◆ Task to carry out
Write the data out again, character for character, with no images.

◆ Source material

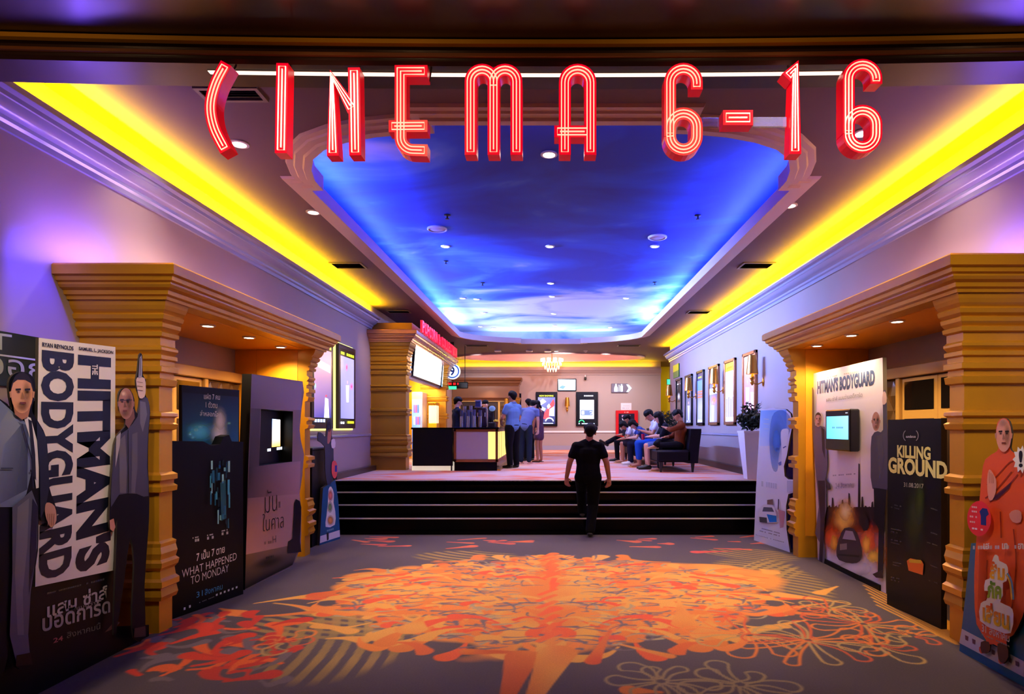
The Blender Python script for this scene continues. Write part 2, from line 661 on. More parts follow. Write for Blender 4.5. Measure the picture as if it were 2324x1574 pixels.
    for _ in range(46):
        a, q = R.uniform(0, 2 * math.pi), math.sqrt(R.uniform(0.0, .8))
        x, y = abs(1.9 * q * math.cos(a)), 6.1 + 1.6 * q * math.sin(a)
        L, b = R.uniform(.1, .45), R.uniform(-.7, .7)
        for s in (1, -1):
            drop(s * x, y, s * (x + L * math.cos(b)), y + L * math.sin(b), .015, R.uniform(.03, .09), (212, 84, 46) if R.random() < .4 else YEO, None, 0, s * .06)
    for y in np.arange(4.75, 8.0, .22):   # red spine
        drop(-.05 + R.uniform(-.07, .07), y, .04, y + .2, .03, R.uniform(.03, .08), (222, 88, 44), ORG)
    # single big drops (tip, bulb)
    for (t, bq, r, c, c2) in (((790, 1335), (725, 1350), .13, ORG, RED), ((845, 1330), (812, 1342), .1, YEO, ORG), ((500, 1380), (538, 1390), .09, ORG, None), ((478, 1402), (495, 1398), .06, ORG, None),
                              ((1615, 1395), (1600, 1440), .12, YEO, ORG), ((1690, 1425), (1640, 1440), .11, ORG, YEO), ((960, 1400), (935, 1425), .14, YEO, ORG), ((1540, 1360), (1555, 1415), .12, YEO, ORG),
                              ((1725, 1290), (1748, 1298), .11, YEO, None), ((1385, 1430), (1345, 1500), .06, ORG, RED), ((1410, 1462), (1520, 1488), .045, YEO, ORG), ((1230, 1480), (1060, 1478), .06, DOR, ORG),
                              ((760, 1385), (840, 1392), .06, YEO, ORG), ((1810, 1380), (1790, 1392), .05, RED, ORG), ((1660, 1250), (1580, 1252), .08, (205, 80, 60), None), ((1900, 1330), (1860, 1345), .07, YEO, None),
                              ((1115, 1680), (1185, 1490), .13, DOR, ORG), ((1150, 1700), (1265, 1480), .15, ORG, YEO), ((1500, 1570), (1430, 1565), .07, ORG, None)):
        a, b = px(*t), px(*bq)
        drop(a[0], a[1], b[0], b[1], .015, r, c, c2)
    # red-orange bloom at the left edge
    for _ in range(75):
        x, y = px(R.uniform(250, 640), R.uniform(1400, 1545))
        if x > -1.85 - (y - 4) * .1 or y > 6.2:
            continue
        L, b = R.uniform(.1, .35), R.uniform(0, math.pi)
        drop(x, y, x + L * math.cos(b), y + L * math.sin(b), .02, R.uniform(.03, .09), [(205, 60, 30), (220, 95, 35), (190, 55, 32), GRY][R.integers(4)], None, 0, R.uniform(-.08, .08))
    # red flecks beside the stairs
    for _ in range(26):
        s = 1 if R.random() < .5 else -1
        x, y = s * R.uniform(.4, 2.9), R.uniform(8.3, 9.3)
        L, b = R.uniform(.1, .4), R.uniform(-.6, .6)
        drop(x, y, x + L * math.cos(b), y + L * math.sin(b), .02, R.uniform(.04, .09), (196, 82, 66), (215, 110, 60))
    # outlined flowers at the lower right
    for cx_, cy_, n, L in ((1700, 1440, 9, .42), (1835, 1452, 11, .5), (1960, 1415, 9, .42), (1500, 1545, 8, .3), (1680, 1552, 8, .3), (1990, 1465, 6, .25), (2070, 1440, 5, .25), (1880, 1380, 8, .3), (640, 1455, 5, .2)):
        x, y = px(cx_, cy_)
        for k in range(n):
            b = 2 * math.pi * k / n + R.uniform(-.2, .2)
            l = L * R.uniform(.6, 1.1)
            c = [(214, 120, 48), (176, 142, 80), (200, 90, 45)][R.integers(3)] if cy_ < 1530 else (150, 128, 84)
            drop(x + .06 * math.cos(b), y + .06 * math.sin(b), x + l * math.cos(b), y + l * math.sin(b), .02, R.uniform(.05, .1), c, None, .011, R.uniform(-.06, .06))
    for k in range(11):
        a, b = px(1930 + 6 * k, 1282 + 9 * k), px(2170, 1420 + 4 * k)
        drop(a[0], a[1], b[0], b[1], .01, .018, (226, 158, 48))
    me = bpy.data.meshes.new('floor')
    V = np.stack([Xg.ravel(), Yg.ravel(), np.zeros(nx * ny)], 1)
    me.vertices.add(len(V))
    me.vertices.foreach_set('co', V.ravel())
    idx = np.arange(nx * ny).reshape(ny, nx)
    q = np.stack([idx[:-1, :-1], idx[:-1, 1:], idx[1:, 1:], idx[1:, :-1]], -1).reshape(-1, 4)
    me.loops.add(q.size)
    me.loops.foreach_set('vertex_index', q.ravel())
    me.polygons.add(len(q))
    me.polygons.foreach_set('loop_start', np.arange(0, q.size, 4))
    me.polygons.foreach_set('loop_total', np.full(len(q), 4))
    at_ = me.color_attributes.new('pile', 'FLOAT_COLOR', 'POINT')
    at_.data.foreach_set('color', np.concatenate([col.reshape(-1, 3), np.ones((nx * ny, 1))], 1).ravel())
    me.update(calc_edges=True)
    me.validate()
    m = bpy.data.materials.new('patterned_carpet')
    m.use_nodes = True
    nt = m.node_tree
    b = nt.nodes['Principled BSDF']
    b.inputs['Roughness'].default_value = 0.9
    b.inputs['Specular IOR Level'].default_value = 0.25
    a = nt.nodes.new('ShaderNodeVertexColor')
    a.layer_name = 'pile'
    tc = nt.nodes.new('ShaderNodeTexCoord')
    no = nt.nodes.new('ShaderNodeTexNoise')
    no.inputs['Scale'].default_value = 90
    no.inputs['Detail'].default_value = 2
    nt.links.new(tc.outputs['Object'], no.inputs['Vector'])
    mp = nt.nodes.new('ShaderNodeMapRange')
    mp.inputs['To Min'].default_value = .75
    mp.inputs['To Max'].default_value = 1.2
    nt.links.new(no.outputs['Fac'], mp.inputs['Value'])
    mx = nt.nodes.new('ShaderNodeMix')
    mx.data_type = 'RGBA'
    mx.blend_type = 'MULTIPLY'
    mx.inputs[0].default_value = 1
    nt.links.new(a.outputs['Color'], mx.inputs[6])
    nt.links.new(mp.outputs['Result'], mx.inputs[7])
    nt.links.new(mx.outputs[2], b.inputs['Base Color'])
    me.materials.append(m)
    o = bpy.data.objects.new('floor', me)
    COL.objects.link(o)
    o['kind'] = 'structure'
    return o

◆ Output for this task
The Blender Python script for this scene continues. Write part 2, from line 661 on. More parts follow. Write for Blender 4.5. Measure the picture as if it were 2324x1574 pixels.
    for _ in range(46):
        a, q = R.uniform(0, 2 * math.pi), math.sqrt(R.uniform(0.0, .8))
        x, y = abs(1.9 * q * math.cos(a)), 6.1 + 1.6 * q * math.sin(a)
        L, b = R.uniform(.1, .45), R.uniform(-.7, .7)
        for s in (1, -1):
            drop(s * x, y, s * (x + L * math.cos(b)), y + L * math.sin(b), .015, R.uniform(.03, .09), (212, 84, 46) if R.random() < .4 else YEO, None, 0, s * .06)
    for y in np.arange(4.75, 8.0, .22):   # red spine
        drop(-.05 + R.uniform(-.07, .07), y, .04, y + .2, .03, R.uniform(.03, .08), (222, 88, 44), ORG)
    # single big drops (tip, bulb)
    for (t, bq, r, c, c2) in (((790, 1335), (725, 1350), .13, ORG, RED), ((845, 1330), (812, 1342), .1, YEO, ORG), ((500, 1380), (538, 1390), .09, ORG, None), ((478, 1402), (495, 1398), .06, ORG, None),
                              ((1615, 1395), (1600, 1440), .12, YEO, ORG), ((1690, 1425), (1640, 1440), .11, ORG, YEO), ((960, 1400), (935, 1425), .14, YEO, ORG), ((1540, 1360), (1555, 1415), .12, YEO, ORG),
                              ((1725, 1290), (1748, 1298), .11, YEO, None), ((1385, 1430), (1345, 1500), .06, ORG, RED), ((1410, 1462), (1520, 1488), .045, YEO, ORG), ((1230, 1480), (1060, 1478), .06, DOR, ORG),
                              ((760, 1385), (840, 1392), .06, YEO, ORG), ((1810, 1380), (1790, 1392), .05, RED, ORG), ((1660, 1250), (1580, 1252), .08, (205, 80, 60), None), ((1900, 1330), (1860, 1345), .07, YEO, None),
                              ((1115, 1680), (1185, 1490), .13, DOR, ORG), ((1150, 1700), (1265, 1480), .15, ORG, YEO), ((1500, 1570), (1430, 1565), .07, ORG, None)):
        a, b = px(*t), px(*bq)
        drop(a[0], a[1], b[0], b[1], .015, r, c, c2)
    # red-orange bloom at the left edge
    for _ in range(75):
        x, y = px(R.uniform(250, 640), R.uniform(1400, 1545))
        if x > -1.85 - (y - 4) * .1 or y > 6.2:
            continue
        L, b = R.uniform(.1, .35), R.uniform(0, math.pi)
        drop(x, y, x + L * math.cos(b), y + L * math.sin(b), .02, R.uniform(.03, .09), [(205, 60, 30), (220, 95, 35), (190, 55, 32), GRY][R.integers(4)], None, 0, R.uniform(-.08, .08))
    # red flecks beside the stairs
    for _ in range(26):
        s = 1 if R.random() < .5 else -1
        x, y = s * R.uniform(.4, 2.9), R.uniform(8.3, 9.3)
        L, b = R.uniform(.1, .4), R.uniform(-.6, .6)
        drop(x, y, x + L * math.cos(b), y + L * math.sin(b), .02, R.uniform(.04, .09), (196, 82, 66), (215, 110, 60))
    # outlined flowers at the lower right
    for cx_, cy_, n, L in ((1700, 1440, 9, .42), (1835, 1452, 11, .5), (1960, 1415, 9, .42), (1500, 1545, 8, .3), (1680, 1552, 8, .3), (1990, 1465, 6, .25), (2070, 1440, 5, .25), (1880, 1380, 8, .3), (640, 1455, 5, .2)):
        x, y = px(cx_, cy_)
        for k in range(n):
            b = 2 * math.pi * k / n + R.uniform(-.2, .2)
            l = L * R.uniform(.6, 1.1)
            c = [(214, 120, 48), (176, 142, 80), (200, 90, 45)][R.integers(3)] if cy_ < 1530 else (150, 128, 84)
            drop(x + .06 * math.cos(b), y + .06 * math.sin(b), x + l * math.cos(b), y + l * math.sin(b), .02, R.uniform(.05, .1), c, None, .011, R.uniform(-.06, .06))
    for k in range(11):
        a, b = px(1930 + 6 * k, 1282 + 9 * k), px(2170, 1420 + 4 * k)
        drop(a[0], a[1], b[0], b[1], .01, .018, (226, 158, 48))
    me = bpy.data.meshes.new('floor')
    V = np.stack([Xg.ravel(), Yg.ravel(), np.zeros(nx * ny)], 1)
    me.vertices.add(len(V))
    me.vertices.foreach_set('co', V.ravel())
    idx = np.arange(nx * ny).reshape(ny, nx)
    q = np.stack([idx[:-1, :-1], idx[:-1, 1:], idx[1:, 1:], idx[1:, :-1]], -1).reshape(-1, 4)
    me.loops.add(q.size)
    me.loops.foreach_set('vertex_index', q.ravel())
    me.polygons.add(len(q))
    me.polygons.foreach_set('loop_start', np.arange(0, q.size, 4))
    me.polygons.foreach_set('loop_total', np.full(len(q), 4))
    at_ = me.color_attributes.new('pile', 'FLOAT_COLOR', 'POINT')
    at_.data.foreach_set('color', np.concatenate([col.reshape(-1, 3), np.ones((nx * ny, 1))], 1).ravel())
    me.update(calc_edges=True)
    me.validate()
    m = bpy.data.materials.new('patterned_carpet')
    m.use_nodes = True
    nt = m.node_tree
    b = nt.nodes['Principled BSDF']
    b.inputs['Roughness'].default_value = 0.9
    b.inputs['Specular IOR Level'].default_value = 0.25
    a = nt.nodes.new('ShaderNodeVertexColor')
    a.layer_name = 'pile'
    tc = nt.nodes.new('ShaderNodeTexCoord')
    no = nt.nodes.new('ShaderNodeTexNoise')
    no.inputs['Scale'].default_value = 90
    no.inputs['Detail'].default_value = 2
    nt.links.new(tc.outputs['Object'], no.inputs['Vector'])
    mp = nt.nodes.new('ShaderNodeMapRange')
    mp.inputs['To Min'].default_value = .75
    mp.inputs['To Max'].default_value = 1.2
    nt.links.new(no.outputs['Fac'], mp.inputs['Value'])
    mx = nt.nodes.new('ShaderNodeMix')
    mx.data_type = 'RGBA'
    mx.blend_type = 'MULTIPLY'
    mx.inputs[0].default_value = 1
    nt.links.new(a.outputs['Color'], mx.inputs[6])
    nt.links.new(mp.outputs['Result'], mx.inputs[7])
    nt.links.new(mx.outputs[2], b.inputs['Base Color'])
    me.materials.append(m)
    o = bpy.data.objects.new('floor', me)
    COL.objects.link(o)
    o['kind'] = 'structure'
    return o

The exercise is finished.